Re: Linux (free s/w) support

Mike Jagdis (
Tue, 30 Sep 1997 11:11:55 +0100 (GMT/BST)

On Tue, 30 Sep 1997, Darren Reed wrote:

> Are you telling me that hundreds, if not thousands of people have contributed
> code to the Linux kernel ? How many of them could fix a problem with (say)
> virtual memory or debug an obscure SMP problem ? The weight of numbers maybe
> comforting, but expertise in any particular part may be limited to a handful
> of people.

Are you telling me that you believe the people capable of fixing a
problem with, say, virtual memory handling or SMP in, say, Unixware,
SCO 3.2.x or even SCO OS5 still work there? And even if they do that
they are in a position to be allocated to a support problem without
weeks, if not months, of polictally maneouvering and job rescheduling?
The same arguments apply to the commercial side. The real question
is, do the right people have the source and can they be bought at
short enough order to fix your problem in a timely fashion?

> > With commercial companies, you have to go through a
> > poorly staffed and poorly trained customer support department, and
> > have no alternative to hire someone else to fix the problems.
> Whereas with Linux, you have people doing customer support who have never
> been trained for support roles, probably scoff at it even being suggested
> that they do any sort of training and can even be hostile in response if
> it suits them.

Many companies see support as a junior job. Many companies use it to
train new people on their products. This is not unreasonable as 90% of
support calls are easily close by someone who knows how to use an
index in a manual. Getting support and getting to knowledgable
developers is not the same.

> A good example of why _NOT_ to choose Linux (from a support point of view)
> is the lack of any problem tracking such as GNATS (well at least not to my
> knowledge - I asked Alan if there was any database of interesting problems
> reported, to which he said he had no knowledge of which I'm implying means
> a lack of this. There's also an absence of any reference to PR's in email
> on the linux-kernel mailling list...). Even FreeBSD/OpenBSD/NetBSD use
> GNATS for tracking problems.

So set it up. Or offer a system to run it. Or simply offer a bit of
money to encourage someone else to set it up. After all *you* want
it. The reason we don't have it is because no one else has felt that
big a need yet. Maybe if you did it we'd all see how sadly blinkered
we'd been :-).

> You might have lots of people but there is no sense of co-ordination or
> any sort of organisation of those people for problem resolution and nor
> is there any central management of problems.
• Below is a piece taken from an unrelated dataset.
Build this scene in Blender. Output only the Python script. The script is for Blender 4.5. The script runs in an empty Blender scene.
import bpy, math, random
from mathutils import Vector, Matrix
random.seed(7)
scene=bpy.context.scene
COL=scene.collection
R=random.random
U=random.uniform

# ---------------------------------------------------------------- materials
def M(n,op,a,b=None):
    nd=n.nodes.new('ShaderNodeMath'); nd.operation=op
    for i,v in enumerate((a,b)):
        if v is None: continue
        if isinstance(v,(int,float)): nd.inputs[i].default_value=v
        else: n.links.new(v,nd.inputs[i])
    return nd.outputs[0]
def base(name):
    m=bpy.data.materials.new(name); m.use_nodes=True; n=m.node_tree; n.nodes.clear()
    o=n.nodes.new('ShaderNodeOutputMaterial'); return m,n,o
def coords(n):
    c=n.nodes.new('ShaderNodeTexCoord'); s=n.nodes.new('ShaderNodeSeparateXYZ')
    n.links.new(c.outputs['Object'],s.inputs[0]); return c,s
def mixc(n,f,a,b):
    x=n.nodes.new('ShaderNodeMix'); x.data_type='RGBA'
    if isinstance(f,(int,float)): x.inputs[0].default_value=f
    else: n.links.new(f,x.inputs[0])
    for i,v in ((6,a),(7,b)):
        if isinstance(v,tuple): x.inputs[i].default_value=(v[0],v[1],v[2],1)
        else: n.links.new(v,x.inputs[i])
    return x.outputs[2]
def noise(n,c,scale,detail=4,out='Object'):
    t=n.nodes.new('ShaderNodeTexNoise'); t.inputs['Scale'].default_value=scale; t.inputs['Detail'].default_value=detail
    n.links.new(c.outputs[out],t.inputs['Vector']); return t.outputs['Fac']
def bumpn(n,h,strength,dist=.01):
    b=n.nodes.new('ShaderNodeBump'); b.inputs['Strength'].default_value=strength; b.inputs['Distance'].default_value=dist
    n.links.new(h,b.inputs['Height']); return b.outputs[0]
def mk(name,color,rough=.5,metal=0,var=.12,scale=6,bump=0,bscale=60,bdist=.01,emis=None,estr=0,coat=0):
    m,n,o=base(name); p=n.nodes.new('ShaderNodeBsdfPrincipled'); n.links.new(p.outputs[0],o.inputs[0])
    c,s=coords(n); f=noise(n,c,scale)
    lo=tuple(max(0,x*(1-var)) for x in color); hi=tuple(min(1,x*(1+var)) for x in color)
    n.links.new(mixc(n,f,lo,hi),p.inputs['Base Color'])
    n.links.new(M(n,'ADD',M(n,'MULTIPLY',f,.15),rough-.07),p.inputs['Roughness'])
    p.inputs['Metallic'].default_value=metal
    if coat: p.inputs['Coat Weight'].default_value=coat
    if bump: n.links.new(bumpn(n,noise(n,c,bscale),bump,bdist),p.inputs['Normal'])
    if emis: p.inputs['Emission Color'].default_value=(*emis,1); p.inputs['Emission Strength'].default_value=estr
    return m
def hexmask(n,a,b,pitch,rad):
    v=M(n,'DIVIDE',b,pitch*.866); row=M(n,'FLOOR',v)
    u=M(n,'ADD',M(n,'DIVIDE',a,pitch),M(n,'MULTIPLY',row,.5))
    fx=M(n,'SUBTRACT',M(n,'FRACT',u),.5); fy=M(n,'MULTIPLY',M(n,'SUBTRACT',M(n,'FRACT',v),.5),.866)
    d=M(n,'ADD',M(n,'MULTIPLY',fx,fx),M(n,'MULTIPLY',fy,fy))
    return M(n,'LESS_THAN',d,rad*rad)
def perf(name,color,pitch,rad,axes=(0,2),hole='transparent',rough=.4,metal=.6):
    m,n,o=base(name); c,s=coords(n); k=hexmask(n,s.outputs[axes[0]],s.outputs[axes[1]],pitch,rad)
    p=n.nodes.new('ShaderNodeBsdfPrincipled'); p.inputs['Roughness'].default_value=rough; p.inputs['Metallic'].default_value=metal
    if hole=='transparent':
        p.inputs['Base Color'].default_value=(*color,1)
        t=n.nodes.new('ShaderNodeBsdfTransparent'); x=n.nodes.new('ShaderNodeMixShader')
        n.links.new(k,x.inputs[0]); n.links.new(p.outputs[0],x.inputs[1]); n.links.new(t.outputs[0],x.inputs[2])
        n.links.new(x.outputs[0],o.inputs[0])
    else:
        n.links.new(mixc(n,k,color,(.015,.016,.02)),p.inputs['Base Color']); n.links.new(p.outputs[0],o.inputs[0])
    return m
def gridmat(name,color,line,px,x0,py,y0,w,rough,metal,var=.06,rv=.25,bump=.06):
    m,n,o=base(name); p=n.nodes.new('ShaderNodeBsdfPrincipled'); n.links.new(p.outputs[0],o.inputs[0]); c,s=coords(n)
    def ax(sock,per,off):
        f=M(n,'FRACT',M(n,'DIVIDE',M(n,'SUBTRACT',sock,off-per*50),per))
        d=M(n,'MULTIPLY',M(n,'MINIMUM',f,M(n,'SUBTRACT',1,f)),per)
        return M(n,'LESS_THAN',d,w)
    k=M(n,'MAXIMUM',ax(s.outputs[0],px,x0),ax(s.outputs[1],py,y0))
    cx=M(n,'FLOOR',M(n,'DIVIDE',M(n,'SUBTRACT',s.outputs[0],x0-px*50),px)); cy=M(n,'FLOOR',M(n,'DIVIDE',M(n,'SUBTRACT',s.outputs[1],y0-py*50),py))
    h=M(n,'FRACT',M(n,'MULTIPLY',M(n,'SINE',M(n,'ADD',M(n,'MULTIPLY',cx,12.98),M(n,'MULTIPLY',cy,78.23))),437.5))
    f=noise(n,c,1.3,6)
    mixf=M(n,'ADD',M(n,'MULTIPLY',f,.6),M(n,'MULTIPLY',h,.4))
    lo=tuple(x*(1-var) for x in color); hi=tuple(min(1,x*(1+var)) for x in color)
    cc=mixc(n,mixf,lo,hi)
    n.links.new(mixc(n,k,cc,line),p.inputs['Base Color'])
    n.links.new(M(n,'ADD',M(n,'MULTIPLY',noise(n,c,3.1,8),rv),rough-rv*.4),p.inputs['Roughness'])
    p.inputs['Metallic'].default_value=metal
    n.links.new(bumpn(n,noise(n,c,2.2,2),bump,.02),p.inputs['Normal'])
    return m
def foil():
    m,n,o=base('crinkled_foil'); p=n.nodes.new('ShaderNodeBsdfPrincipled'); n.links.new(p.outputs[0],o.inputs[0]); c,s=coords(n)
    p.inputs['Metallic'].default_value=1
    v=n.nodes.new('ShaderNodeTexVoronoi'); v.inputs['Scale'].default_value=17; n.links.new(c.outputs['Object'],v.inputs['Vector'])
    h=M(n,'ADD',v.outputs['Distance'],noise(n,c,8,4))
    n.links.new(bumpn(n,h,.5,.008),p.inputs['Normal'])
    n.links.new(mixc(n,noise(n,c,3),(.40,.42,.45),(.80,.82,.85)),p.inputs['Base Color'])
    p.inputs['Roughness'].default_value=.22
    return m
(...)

>From where you are, maybe not...

> An example of how this can
> be a problem is if I post a problem and get 10 different patches to fix
> the same thing. Each patch is different because nobody knows what the
> other did and there is no tracking of what anyone is doing/has done -
> unless they happen to cc an email list or others.

That's called parallel development. In complex systems people take
different approaches and see different problems and requirements.
Seeing half a dozen or even a dozen different approaches helps
convergence on the _right_ version. Commercial companies tend not
to do parallel development (except for safety critical systems)
because throwing 90%+ away is not a useful business approach. However
end users should be happy to get this as the systems their businesses
depend on *are* damn critical to them!

> Basically, Linux is supported by anarchy. Is that what you want to sell
> to management ?

Sometimes anarchy works out better than a dictatorship. Remember,
companies aren't there to provide support. They are trying to make
money for their directors and shareholders by selling you a contract
and then fulfilling their obligations under it for minimal overhead.
This is not necessarily bad. The saying, "You get what you pay for"
applies. But that doesn't say anything about what happens when you
aren't paying. As your CEO/Managing Director will probably tell
you, when you want things to happen it's who you know not how much
you pay that turns the wheels the fastest. Tell them that not only
can you offer full access to the source but can also give them a
direct line to the guys that wrote the code for the price of a few
beers on expenses and you're talking their language :-).